Judy Nault is leading an effort to eliminate canary reed grass as part of an ongoing effort to rehabilitate Bee Creek.

Volunteers take aim at invasive reed grass

A single stalk of reed canary grass pokes through a bed of mulch — a defiant gesture from an aggressive invasive plant.

A single stalk of reed canary grass pokes through a bed of mulch — a defiant gesture from an aggressive invasive plant.

“One got through,” says Judy Nault, standing over a wide oval of wood chips on the Havenwood property Colwood. “We’ll have to get on that.”

Nault is one of about three volunteers helping eradicate coarse, fast growing reed grass near Bee Creek, a short waterway restored as a fish-bearing stream about four years ago in a $150,000 project.

The canary grass grows fast and tall, Nault says, smothering out native species and degrading the ecosystem that exists alongside the creek. Unlike Scotch broom, snipping reed grass isn’t the strategy — its roots spread too deep and wide.

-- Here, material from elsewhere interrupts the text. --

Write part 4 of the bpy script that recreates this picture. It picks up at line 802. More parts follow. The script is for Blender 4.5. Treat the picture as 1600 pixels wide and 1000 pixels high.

Instead, the volunteers layer cardboard over the grass and heap earth over top that. Wood chip ovals that dot the picturesque property mark patches of progress.

“Using cardboard smothers (reed grass) completely and it leaves the topsoil there,” says Nault, a retired landscaper who lives in Colwood. “Then we can plant native plants on top.”

That’s theoretical — the volunteers can’t afford to buy native plants.

Three summers ago, the Alberta-based Havenwood developers helped fund reed grass eradication, but these days the group is working off its own steam.

It’s even hard to find enough free cardboard, which she notes, can be used as is, minus any packing tape.

Bee Creek itself originates from wetlands in the surrounding Royal Roads property, snaking its way into the Esquimalt Lagoon. The area was once logged, and the creek, surprisingly for the volume of water that flushes through, once held a small hydroelectric dam.

Nault figures the volunteers have at least two more summers of work along the creek to push back reed grass to allow a more diverse, native habitat to take root. With no money and a small team, Nault says she’s motivated by the notion of caring for the land and habitat for the greater good. It also helps the surrounding estate is akin to a small Garden of Eden, overlooking the lagoon.

“I love this property, it’s such a beautiful place,” she says. “We’re never going to have enough money to pay people — its just too labour intensive. We’ve just got to get back to being stewards of the places where we live.”